2022年3月15日にJAXAから発表された小型月着陸実証機 (SLIM) プロジェクトの概要(https://www.jaxa.jp/projects/files/youtube/sas/20220315_slim_lev_document02.pdf) によると、SLIM ミッションの目的として次の大きな2点を掲げています。

≪目的A≫ 月への高精度着陸技術の実証を目指す
・従来の月着陸精度は数km~10数km
・SLIMでは100mオーダーを目指す
・キーとなる技術は、「画像航法」および「自律的な航法誘導制御」
≪目的B≫ 軽量な月惑星探査機システムを実現し、月惑星探査の高頻度化に貢献する

そして、ミッションの成功基準として以下のクライテリアを定めていました。

[ミニマムサクセス]

  • 小型軽量な探査機による月面着陸を実施する。それによって、以下の2項目を達成する。

    • 高精度着陸に必須の光学照合航法を、実際の月着陸降下を実施することで検証する

    • 軽量探査機システムを開発し、軌道上動作確認を行う

[フルサクセス]

  • 精度100m以内の高精度着陸が達成されること。

  • 具体的には、高精度着陸航法系が正常動作し、誘導則に適切にフィードバックされ、着陸後のデータの解析により着陸達成に至る探査機の正常動作と着陸精度達成が確認されること。

[エクストラサクセス]

  • 高精度着陸に関する技術データ伝送後も、日没までの一定期間、月面における活動を継続し、将来の本格的な月惑星表面探査を見据え、月面で活動するミッションを実施する。

今回は、確立された技術を適用するのではなく、新しい技術を組み合わせて目的が達成できるかどうか、その技術を実証するためのミッションです。ですから、私はこのミッションで最も重要なことは、着陸の成功、目標の精度内での着陸云々よりも、実証しようとした方法、基準、精度で着陸できたのかどうか判断に足るデータがきっちりとれたかどうかが最大のポイントだと思います。

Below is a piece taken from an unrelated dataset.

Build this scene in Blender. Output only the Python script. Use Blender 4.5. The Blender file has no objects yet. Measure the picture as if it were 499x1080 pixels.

必ず成功するとわかっているなら、実証試験やテストは必要ないわけで、仮に着陸が想定通りに行われなかったとしても、どこがどのように想定通りでなかったのか、今後どうすれば改善できるのか、それらがわかるようなデータをきっちり収集できることが、非常に重要だと思います。コンクルーシブな評価が行えるかどうかが大切なのだと思います。

おそらく着陸には成功したということで、まずはその難しいミッション自体を成し遂げたということを心から賞賛したいと思います。そして、上記のような意味で、今後できるだけ必要なデータを回収・分析して今後に活かしていってほしいと思います。

着陸し、さらにそこから地球に情報を送り続ける機械を月に送り届けたというだけでも本当にワクワクするような出来事だったと思います。関係者の皆様、お疲れさまでした。